豊臣家に尽くしてきたのに、この仕打ちが許せなかった。なんとしても片桐家を存続させたかったなどの理由がありそうです。
且元は豊臣家唯一の家老であり、かつては淀殿に「秀頼の親代わりとなってほしい」と頼まれたほどの人物です。そして唯一と言っていいほど、淀殿の暴走を止められる人物でもありました。もし且元が豊臣家に残っていれば、大阪冬の陣は結果は違ったものになっていたかもしれません。
方広寺へのアクセス方法は?
方広寺の最寄り駅は京阪電車「七条駅」となります。そこから徒歩で10分弱の場所にあります。市バスを使うなら、京都駅から約7分、博物館三十三間堂前で下車します。そこから方広寺までは徒歩で5分程度です。
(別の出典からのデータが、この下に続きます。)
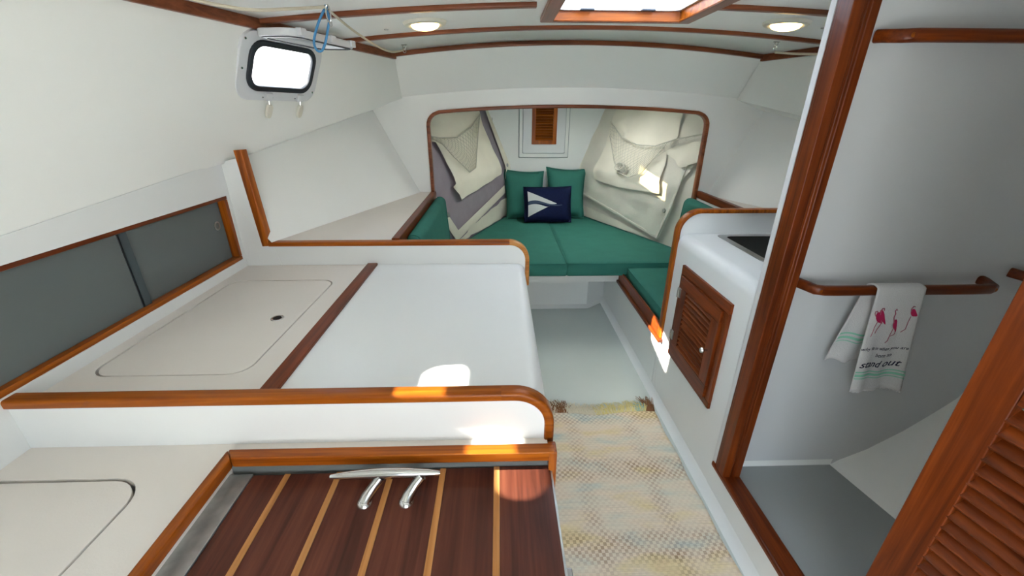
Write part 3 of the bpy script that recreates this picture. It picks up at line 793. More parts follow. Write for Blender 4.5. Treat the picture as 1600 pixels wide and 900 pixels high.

京都駅からは1.5キロ程度の場所にあり、徒歩で行くことも可能です。時間は約20分なので、待ち時間や乗り換えなどを考慮すると、時間的にはこれが早い方法となります。
方広寺周辺の見どころは?
方広寺周辺の見どころについても、いくつか紹介しておきます。
豊国神社
豊国神社は豊臣秀吉を祀る神社で、方広寺に隣接しています。ここにある宝物館には秀吉のもとと言われている歯が展示されています。
三十三間堂
平安時代に後白河上皇が建てた古い寺院です。建設資材の提供は平清盛が行いました。かつて広大な敷地だった方広寺に隣接していましたが、今は500メートルほど離れています。
豊国廟
豊臣秀吉のお墓です。方広寺から1.5キロ程度離れた山の上にあります。長い階段を登らなくては行けないので、体力に自身のない人にはおすすめできません。
まとめ
方広寺がどんなところなのかや鐘銘事件などについて解説してきましたが、いかがでしたでしょうか。今でこそ小さなお寺ですが、かつては広い敷地で巨大な大仏殿がありました。
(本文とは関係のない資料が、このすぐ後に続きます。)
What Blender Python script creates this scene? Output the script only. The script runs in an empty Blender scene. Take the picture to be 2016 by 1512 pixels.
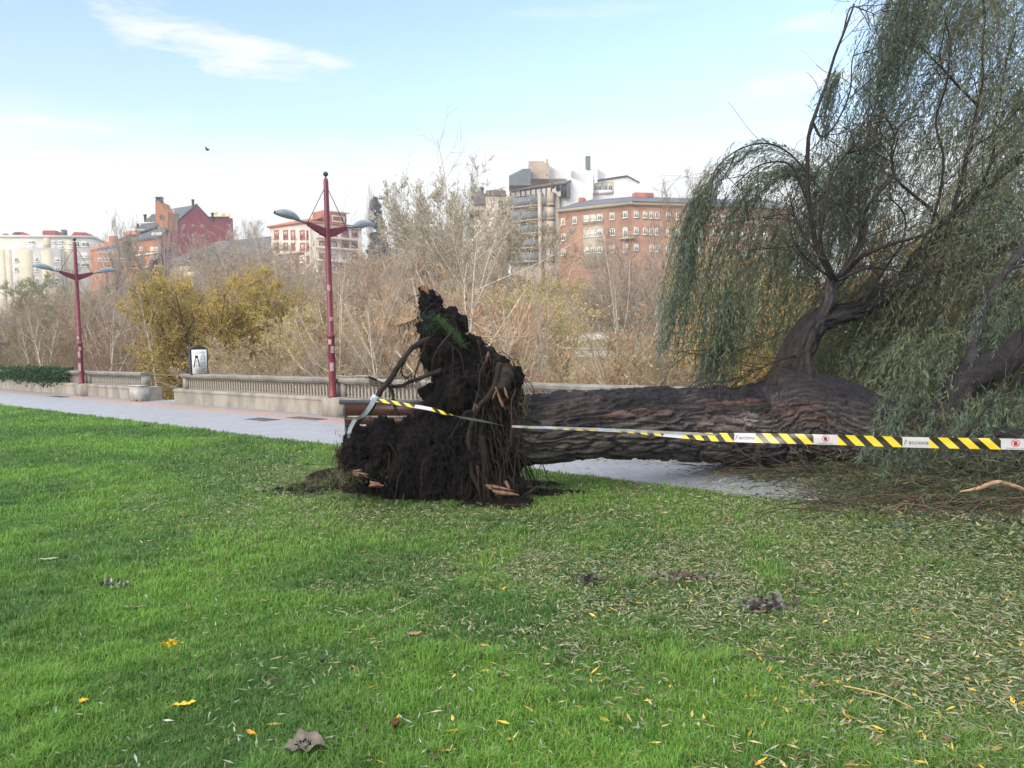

この寺院にある梵鐘の鐘銘文が結果的に大阪冬の陣のきっかけになってしまいましたが、梵鐘は今でも現存しております。
鐘銘文の文字列から戦にまで発展してしまうのはかなり理不尽な感じもしますが、難癖をつけて他国を攻めるのは信長や秀吉もやっていた手法です。
信長は石山本願寺に対して初めは金銭を要求するなどしていましたが、本願寺側はそれに応じていました。要求はエスカレートしていき、石山を立ち退いてくれということになって本願寺側はさすがにそれは受け入れることができず、ついには石山合戦になってしまいます。
難癖・言いがかりで争うのは現在の国会でも頻繁に行われています。それが国を二分する戦に発展することはなく、最後は選挙で決着を付けることになるのですが、当時の時代背景では決着は戦で付けるといったところなのでしょう。
- 方広寺は1595年に豊臣秀吉が創建した寺院。
- 創建時は巨大な大仏とそれを安置する大仏殿があった。
- 大仏の高さは約19mで東大寺を超える。
- 刀狩りで集めた武器が大仏の素材になった。
- 1596年の慶長伏見地震で大仏は倒壊。
- 秀頼によって大仏は1612年に再建された。
- 再建で作れらた梵鐘の鐘銘文が方広寺鐘銘事件のきっかけになる。
- 鐘銘文の問題箇所は「国家安康」と「君臣豊楽」。
- 片桐且元が持ち帰った家康の要求に豊臣家は激怒する。
- 且元は家康との内通が疑われ、大阪城から追放。
- 且元への対応に家康は激怒、大阪冬の陣へと向かう。
- 問題の梵鐘は今でも現存している。